NIKA: How did you line up your contributors?

DEYN: Fiona set the tone. She is a great writer—really funny, but intelligent. Everything is based on that idea, basically. We want you to feel like you know the writers. We chose people within our peer group and people who share the same vision.

BYRNE: When Stephanie Trong was editor at Nylon we talked briefly about me working with her, but at the time I was really happy writing for NME and decided to stick with that. She used to be at Jane, so of course her tone is perfect. And Tamar, our beauty writer, I found via Twitter. Her Tweets were just so funny, I knew she would be great. The other writers are all friends who cover various beats. By the way, anyone who thinks they’d be into writing for us should email me: [email protected]!

NIKA: Who would be a dream contributor?

DEYN: My friend BP Fallon—I’d love to get him to share his musical knowledge with us!

NIKA: Could NAAG exist in print form? If so, will it?

DEYN: I like working online for now, because everything changes so quickly and we want to react to that. More than anything, we want to be accessible. But maybe down the road…

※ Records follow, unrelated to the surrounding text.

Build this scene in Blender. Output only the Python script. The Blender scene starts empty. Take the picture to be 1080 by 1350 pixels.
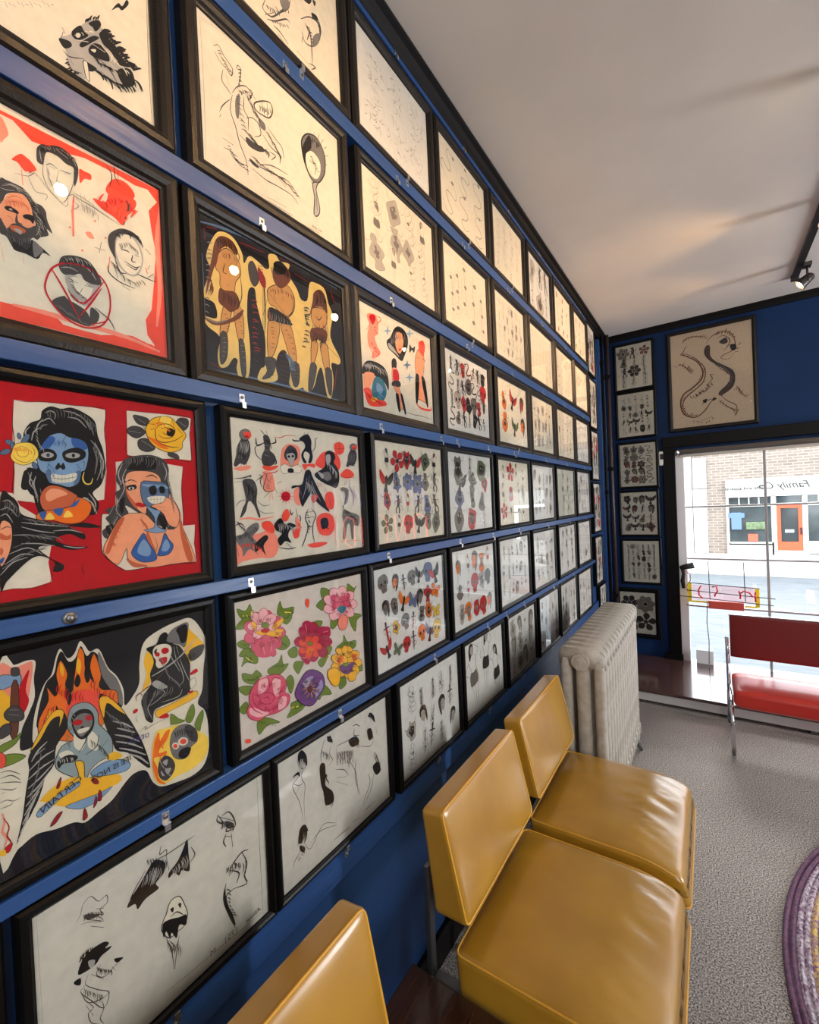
import bpy, bmesh, math, random
from mathutils import Vector, Matrix, noise
from mathutils.geometry import tessellate_polygon
SC = bpy.context.scene
COL = SC.collection
# ------------------------------------------------------------------ camera
D = 0.745          # camera distance from the picture wall (metres)
H = 1.468          # camera height
CAM = Vector((D, 0.0, H))
cam_data = bpy.data.cameras.new('camera')
cam = bpy.data.objects.new('camera', cam_data); COL.objects.link(cam)
cam_data.sensor_fit = 'HORIZONTAL'; cam_data.sensor_width = 36.0
cam_data.lens = 36.0 * 579.47 / 1080.0
cam_data.clip_start = 0.02; cam_data.clip_end = 200
R = Matrix(((0.82464288, 0.03021741, 0.56484602),
            (0.56385776, 0.03559708, -0.8251044),
            (-0.04503939, 0.99890928, 0.01231656)))
cam.matrix_world = Matrix.Translation(CAM) @ R.to_4x4()
SC.camera = cam
SC.view_settings.view_transform = 'Standard'
SC.view_settings.look = 'None'
SC.view_settings.exposure = 0.12
SC.view_settings.gamma = 1.0
SC.view_settings.use_curve_mapping = False
# ------------------------------------------------------------------ world: bright overcast sky
world = bpy.data.worlds.new('overcast_sky'); SC.world = world
world.use_nodes = True
bgn = world.node_tree.nodes['Background']
bgn.inputs['Color'].default_value = (0.88, 0.94, 1.0, 1); bgn.inputs['Strength'].default_value = 6.0
# ------------------------------------------------------------------ daylight, added fills and track spots
def area_light(name, loc, target, size, energy, color, size_y=None):
    l = bpy.data.lights.new(name, 'AREA'); l.energy = energy; l.color = color
    l.shape = 'RECTANGLE'; l.size = size; l.size_y = size_y or size
    o = bpy.data.objects.new(name, l); COL.objects.link(o); o.location = loc
    o.rotation_euler = (Vector(target) - Vector(loc)).to_track_quat('-Z', 'Y').to_euler()
    return o
# daylight entering through the big shop window (portal guides sampling only)
p = area_light('window_daylight_portal', (2.0, 4.36, 0.93), (2.0, 0, 0.93), 3.0, 1, (1, 1, 1), 1.75)
p.data.cycles.is_portal = True
# hazy daylight slanting in from across the street
sun = bpy.data.lights.new('hazy_sun', 'SUN'); sun.energy = 4.0; sun.angle = math.radians(16); sun.color = (1.0, 0.98, 0.95)
suno = bpy.data.objects.new('hazy_sun', sun); COL.objects.link(suno); suno.location = (2, 10, 8)
suno.rotation_euler = Vector((-0.06, -0.80, -0.60)).to_track_quat('-Z', 'Y').to_euler()
# added overhead fill behind the camera, brightening the interior; no fixture is built
area_light('overhead_fill_light', (2.7, -1.2, 2.75), (1.6, 0.6, 0.6), 1.2, 45, (1.0, 0.95, 0.88), 0.8)
# added broad fill behind the camera, lighting the picture wall evenly
area_light('rear_fill_light', (4.1, -2.2, 1.75), (0.0, 2.4, 1.15), 2.0, 66, (0.98, 0.98, 1.0), 1.7)
# added tall fill right of the view, for seat glare and lower pictures
area_light('side_fill_light', (4.55, 3.25, 1.3), (0.0, 3.25, 1.3), 0.34, 120, (0.93, 0.97, 1.0), 2.0)
SPOT_Y = [(0.68, 1.9), (1.39, 1.8), (2.12, 1.95), (2.94, 2.3), (3.66, 2.2)]
SPOT_E = [46, 44, 44, 48, 54]
FAR = 4.247        # far wall plane
CEIL = 2.874
def lin(c):
    c = c / 255.0
    return c / 12.92 if c <= 0.04045 else ((c + 0.055) / 1.055) ** 2.4
def rgb(r, g, b): return (lin(r), lin(g), lin(b))
# ------------------------------------------------------------------ materials
def nodes_of(m):
    m.use_nodes = True
    return m.node_tree.nodes, m.node_tree.links, m.node_tree.nodes['Principled BSDF']
def mat(name, col, rough=0.5, metal=0.0, spec=0.5, coat=0.0, var=0.0, scale=8.0, bump=0.0, bscale=60.0, col2=None, stretch=None, detail=4):
    m = bpy.data.materials.new(name); n, l, b = nodes_of(m)
    b.inputs['Base Color'].default_value = (*col, 1)
    b.inputs['Roughness'].default_value = rough; b.inputs['Metallic'].default_value = metal
    b.inputs['Specular IOR Level'].default_value = spec; b.inputs['Coat Weight'].default_value = coat
    b.inputs['Coat Roughness'].default_value = 0.08
    tc = n.new('ShaderNodeTexCoord'); mp = n.new('ShaderNodeMapping'); l.new(tc.outputs['Object'], mp.inputs[0])
    if stretch: mp.inputs['Scale'].default_value = stretch
    if var > 0 or col2:
        t = n.new('ShaderNodeTexNoise'); t.inputs['Scale'].default_value = scale; t.inputs['Detail'].default_value = detail
        l.new(mp.outputs[0], t.inputs['Vector'])
        r = n.new('ShaderNodeValToRGB'); l.new(t.outputs['Fac'], r.inputs[0])
        c2 = col2 or tuple(c * (1 - var) for c in col)
        r.color_ramp.elements[0].position = 0.35; r.color_ramp.elements[1].position = 0.65
        r.color_ramp.elements[0].color = (*c2, 1); r.color_ramp.elements[1].color = (*col, 1)
        l.new(r.outputs[0], b.inputs['Base Color'])
    if bump > 0:
        t2 = n.new('ShaderNodeTexNoise'); t2.inputs['Scale'].default_value = bscale; t2.inputs['Detail'].default_value = 3
        l.new(mp.outputs[0], t2.inputs['Vector'])
        bp = n.new('ShaderNodeBump'); bp.inputs['Strength'].default_value = bump; bp.inputs['Distance'].default_value = 0.01
        l.new(t2.outputs['Fac'], bp.inputs['Height']); l.new(bp.outputs[0], b.inputs['Normal'])
    return m
def glass_mat(name, tint=(1, 1, 1), rough=0.0, f0=1.5, extra=0.0):
    m = bpy.data.materials.new(name); m.use_nodes = True; n = m.node_tree.nodes; l = m.node_tree.links; n.clear()
    o = n.new('ShaderNodeOutputMaterial'); mx = n.new('ShaderNodeMixShader'); fr = n.new('ShaderNodeFresnel'); fr.inputs['IOR'].default_value = f0
    t = n.new('ShaderNodeBsdfTransparent'); t.inputs[0].default_value = (*tint, 1)
    g = n.new('ShaderNodeBsdfGlossy'); g.inputs['Roughness'].default_value = rough
    l.new(fr.outputs[0], mx.inputs[0]); l.new(t.outputs[0], mx.inputs[1]); l.new(g.outputs[0], mx.inputs[2]); l.new(mx.outputs[0], o.inputs[0])
    return m
def emit_mat(name, col, s):
    m = bpy.data.materials.new(name); n, l, b = nodes_of(m)
    b.inputs['Base Color'].default_value = (*col, 1); b.inputs['Emission Color'].default_value = (*col, 1); b.inputs['Emission Strength'].default_value = s
    return m
def ink_mat(name, rough=0.75):
    m = bpy.data.materials.new(name); n, l, b = nodes_of(m)
    a = n.new('ShaderNodeAttribute'); a.attribute_name = 'ink'
    t = n.new('ShaderNodeTexNoise'); t.inputs['Scale'].default_value = 55; t.inputs['Detail'].default_value = 4
    tc = n.new('ShaderNodeTexCoord'); l.new(tc.outputs['Object'], t.inputs['Vector'])
    mr = n.new('ShaderNodeMapRange'); mr.inputs[1].default_value = 0.3; mr.inputs[2].default_value = 0.7; mr.inputs[3].default_value = 0.93; mr.inputs[4].default_value = 1.04
    l.new(t.outputs['Fac'], mr.inputs[0])
    mx = n.new('ShaderNodeMix'); mx.data_type = 'RGBA'; mx.blend_type = 'MULTIPLY'; mx.inputs[0].default_value = 1
    l.new(a.outputs['Color'], mx.inputs[6]); l.new(mr.outputs[0], mx.inputs[7]); l.new(mx.outputs[2], b.inputs['Base Color'])
    b.inputs['Roughness'].default_value = rough; b.inputs['Specular IOR Level'].default_value = 0.2
    return m
M = {}
M['blue'] = mat('blue_wall_paint', rgb(22, 60, 108), 0.42, var=0.14, scale=3, bump=0.12, bscale=25)
M['rail'] = mat('blue_rail_paint', rgb(34, 70, 124), 0.36, var=0.14, scale=9, bump=0.2, bscale=40, stretch=(1, 0.15, 1))
M['black_trim'] = mat('black_painted_wood', rgb(12, 10, 10), 0.5, spec=.15, bump=0.1, bscale=30)
M['ceiling'] = mat('ceiling_plaster', rgb(212, 205, 198), 0.85, var=0.10, scale=1.6, bump=0.15, bscale=6)
M['carpet'] = None
M['frame_thin'] = mat('black_frame_lacquer', rgb(9, 9, 9), 0.34, spec=0.15, bump=0.05, bscale=200)
M['frame_thick'] = mat('brown_black_frame_wood', rgb(24, 18, 13), 0.36, spec=0.3, var=0.3, scale=40, bump=0.12, bscale=260)
M['ink'] = ink_mat('print_paper_and_ink')
M['pane'] = glass_mat('picture_glass', f0=1.62)
M['zinc'] = mat('zinc_clip', rgb(205, 205, 205), 0.28, metal=1.0)
M['chrome'] = mat('chrome', rgb(215, 215, 218), 0.13, metal=1.0)
M['dark_wood'] = mat('dark_wood_laminate', rgb(58, 34, 26), 0.22, col2=rgb(38, 20, 15), scale=14, stretch=(12, 1, 1), coat=0.3)
M['plat_wood'] = mat('platform_wood_laminate', rgb(92, 66, 62), 0.16, coat=.6, col2=rgb(60, 40, 38), scale=10, stretch=(1, 10, 1))
M['white_paint'] = mat('white_gloss_paint', rgb(225, 222, 224), 0.4, var=0.06, scale=5)
M['white_apron'] = mat('white_painted_apron', rgb(205, 203, 202), 0.5, var=0.08, scale=6)
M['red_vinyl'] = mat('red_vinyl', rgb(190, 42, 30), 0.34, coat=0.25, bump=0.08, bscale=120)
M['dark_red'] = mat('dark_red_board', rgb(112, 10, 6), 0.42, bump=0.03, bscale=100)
M['radiator'] = mat('radiator_paint', rgb(184, 179, 170), 0.45, col2=rgb(164, 156, 144), scale=30, bump=0.14, bscale=90)
M['rubber'] = mat('black_rubber', rgb(18, 18, 18), 0.6)
M['steel'] = mat('grey_steel', rgb(120, 120, 122), 0.35, metal=0.9)
M['yellow'] = None
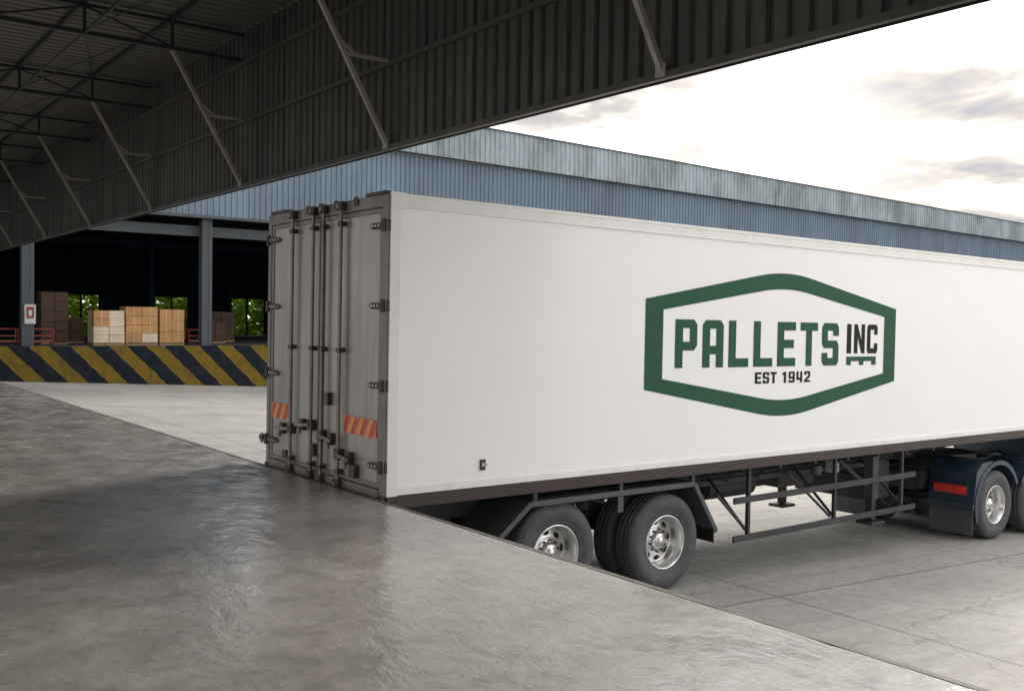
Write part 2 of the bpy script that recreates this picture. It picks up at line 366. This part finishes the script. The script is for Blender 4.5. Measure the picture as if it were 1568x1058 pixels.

BYRNE: It definitely could work because I think it would look really beautiful in print form. I don’t know if it ever will. We’ll see. Maybe some NAAG guidebooks or something would be cool. When you work online, it’s nice to see tangible things featuring your logo. The other day I got a NAAG rubber stamp made, and it looked so cute I stamped our logo all over my apartment. I got a bit carried away!